The Mystery of Archbishop Averky

The mystery that concerns us is why the Archbishop was so convinced that the end was near. After all, forty years on, we are still here. The answer, however, is not complex.
The Mystery of Archbishop Averky

The future Archbishop Averky (Taushev) was born in 1906 in Kazan. Due to the nature of his father’s work, in his youth he travelled all over Russia and grew to love its monasteries, reading deeply. In 1920 the Taushev family fled Russia for the Bulgarian city of Varna. Here, while still at high school, the young man met the exiled Archbishop Theophan of Poltava, who further inspired his love of monastic life. After leaving school the future Archbishop enrolled at the Faculty of Theology at the University of Sofia.

On graduating he accepted a position as assistant secretary in the Carpatho-Russian Diocese in what was then Czechoslovakia. There, in 1931, he was tonsured monk with the name Averky, ordained deacon and in 1932 ordained priest, serving in local parishes. After carrying out various tasks for the diocese, in 1940 Fr Averky was forced to leave Carpatho-Russia. He moved to Belgrade where he taught Pastoral Theology and Homiletics, but in 1945, moving out in front of the advancing Red Army, he arrived in Munich together with the Synod of Bishops of the Church Outside Russia. Here he continued teaching.

In 1951 Fr. Averky was assigned to teaching at Holy Trinity Seminary at Jordanville in New York State. Fr Averky was soon consecrated bishop and in 1960 he was chosen by the monastery to be their Abbot. As Abbot, Archbishop Averky, as he had become, led the curriculum, teaching New Testament and Homilectics, writing and preaching. He also actively participated in publishing the Russian periodical ‘Orthodox Rus’. He reposed in 1976, known for his Orthodox writings and sermons calling to repentance, his saintly life, adherence to the Tradition against ecumenism and extremism, and his conviction that the end of the world was rapidly approaching amid contemporary apostasy.

The mystery that concerns us is why the Archbishop was so convinced that the end was near. After all, forty years on, we are still here. The answer, however, is not complex. Already, over 1950 years ago, the Apostle Paul wrote similarly of the end of the world. Is it possible then that saints can be wrong? In reality, the saints are not wrong. The end of the world has been near on several occasions. Saints and the saintly have intuitions of this and this is precisely why they are sent by God to warn us and to call to repentance. This is what the Apostle Paul did and it is also what Archbishop Averky did. And people did listen to him and others.
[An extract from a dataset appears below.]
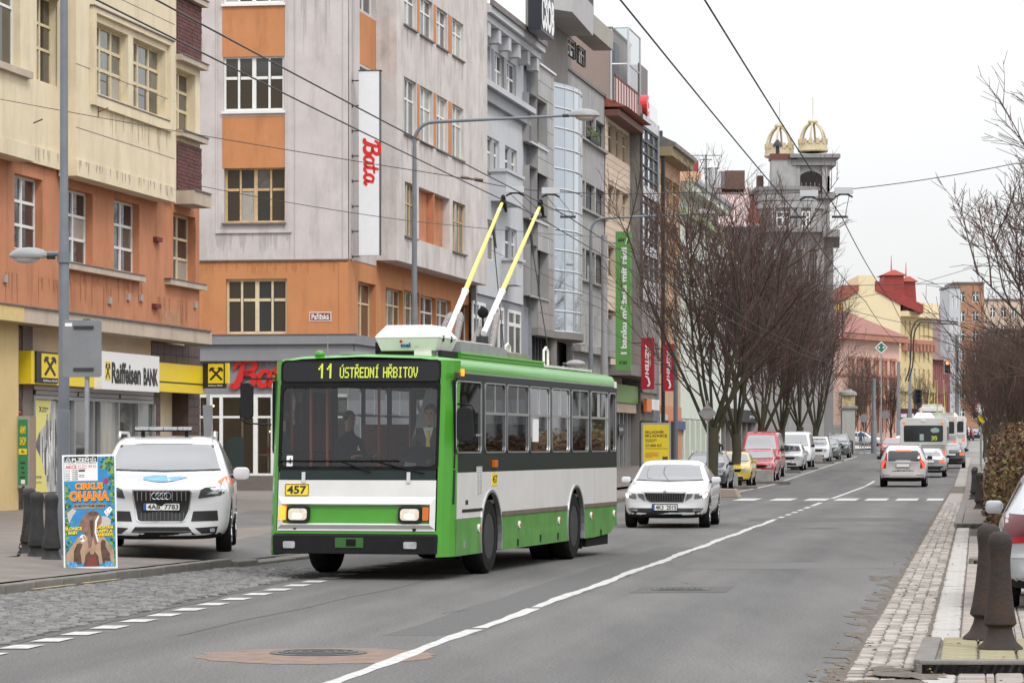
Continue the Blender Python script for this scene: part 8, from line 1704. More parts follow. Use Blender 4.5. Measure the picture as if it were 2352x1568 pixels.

In 1981, five years after Archbishop Averky’s repose, the Synod of Bishops canonized the New Martyrs and Confessors of Russia. Thanks to their prayers, persecution ceased in the Russian Lands and there began the process of the Rebaptism of Rus. With this act of repentance for the overthrow of Old Russia and its Orthodox foundations three generations before in 1917, the world changed. God gave an extension to the world and the end that had indeed been near in the 1960s and 1970s, just as the holy Archbishop had said, drew back.

Today, with the world situation on a knife edge, with the Western world gripped by the Satanic urge for global military and economic control and seeking to destroy the last vestiges of spiritual life everywhere, with many Orthodox countries like Greece, Cyprus, Romania and Bulgaria compromised by Western propaganda, with many of the last strongholds of Orthodox piety, including Serbia, Georgia, Moldova and now the Ukraine, under threat, and with Russia only half-way to repentance, it is clear that the end is approaching once more. Now only the Mother of God can extend history and grant us another period for repentance. Now we should turn again to the prophecies and warnings of Archbishop Averky.